IBX – Jakarta. Rencana Menteri Keuangan Purbaya Yudhi Sadewa untuk menurunkan tarif Pajak Pertambahan Nilai (PPN) mendapat dukungan dari kalangan legislatif. Salah satu yang menyuarakan dukungan paling kuat adalah Ketua Komisi XI DPR RI, Mukhamad Misbakhun, yang selama ini dikenal konsisten menolak kebijakan kenaikan PPN.
Misbakhun mengingatkan bahwa beban masyarakat masih berat akibat tekanan daya beli yang menurun. Karena itu, ia menilai sudah saatnya pemerintah meninjau ulang tarif PPN yang berlaku saat ini.
“Kalau perlu, PPN kita turunkan kembali ke 10%, bahkan bisa sampai 8% untuk mengangkat daya beli masyarakat,” ujar politisi Partai Golkar itu dalam keterangan tertulis, Rabu (15/10/2025).
Sejak diberlakukannya Undang-Undang Harmonisasi Peraturan Perpajakan (UU HPP) pada 2022, tarif PPN memang mengalami beberapa kali perubahan. Awalnya, tarif PPN naik dari 10% menjadi 11% pada April 2022, dan direncanakan naik lagi menjadi 12% pada Januari 2025.
Namun, kebijakan kenaikan tersebut memicu penolakan luas dari masyarakat dan pelaku usaha. Akhirnya, pemerintah memutuskan bahwa kenaikan PPN menjadi 12% hanya diberlakukan untuk barang mewah, sementara transaksi umum tetap dikenai tarif 11%. Mekanisme tersebut dijalankan melalui penerapan Dasar Pengenaan Pajak (DPP) 11/12, yang pada praktiknya mempertahankan beban pajak bagi sebagian besar masyarakat.
Dalam Pasal 7 ayat (3) UU HPP, pemerintah sebenarnya memiliki ruang fleksibilitas untuk menyesuaikan tarif PPN. Aturan tersebut menetapkan batas atas tarif maksimal sebesar 15% dan batas bawah sebesar 5%, yang memungkinkan pemerintah melakukan penyesuaian sesuai kondisi ekonomi nasional.
Ketentuan inilah yang menjadi dasar bagi Menteri Keuangan Purbaya Yudhi Sadewa untuk mengkaji kemungkinan penurunan tarif PPN. Dalam konferensi pers APBN Edisi September 2025, Purbaya menyebut langkah ini bertujuan menjaga daya beli masyarakat di tengah tekanan ekonomi global.
“Nanti kita lihat, bisa tidak kita turunkan PPN untuk mendorong daya beli masyarakat.
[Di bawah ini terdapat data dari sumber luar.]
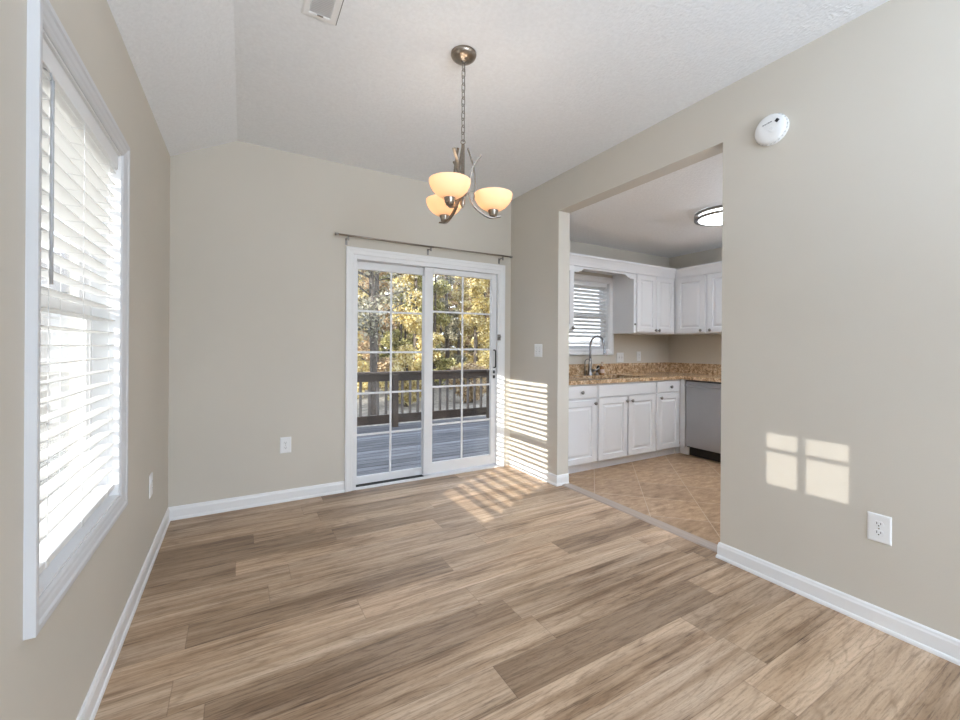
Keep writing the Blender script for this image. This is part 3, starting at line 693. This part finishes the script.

Tapi tentu harus dikaji hati-hati,” ujarnya, Selasa (14/10/2025).
Purbaya menegaskan, keputusan final mengenai penurunan tarif PPN tidak akan diambil secara tergesa. Pemerintah masih akan menunggu perkembangan realisasi penerimaan pajak hingga akhir 2025, sekaligus menilai kondisi ekonomi nasional secara menyeluruh.
“Kita lihat nanti akhir tahun seperti apa bagaimana ekonomi bergerak dan berapa penerimaan pajak yang masuk. Saat ini, saya masih harus mencermati dulu secara menyeluruh,” pungkasnya.
Dengan dukungan politik dari DPR dan ruang hukum yang tersedia, peluang penurunan tarif PPN terbuka lebar. Langkah ini diharapkan dapat menjadi stimulus fiskal yang mendorong daya beli masyarakat serta memperkuat pemulihan ekonomi nasional di tengah ketidakpastian global.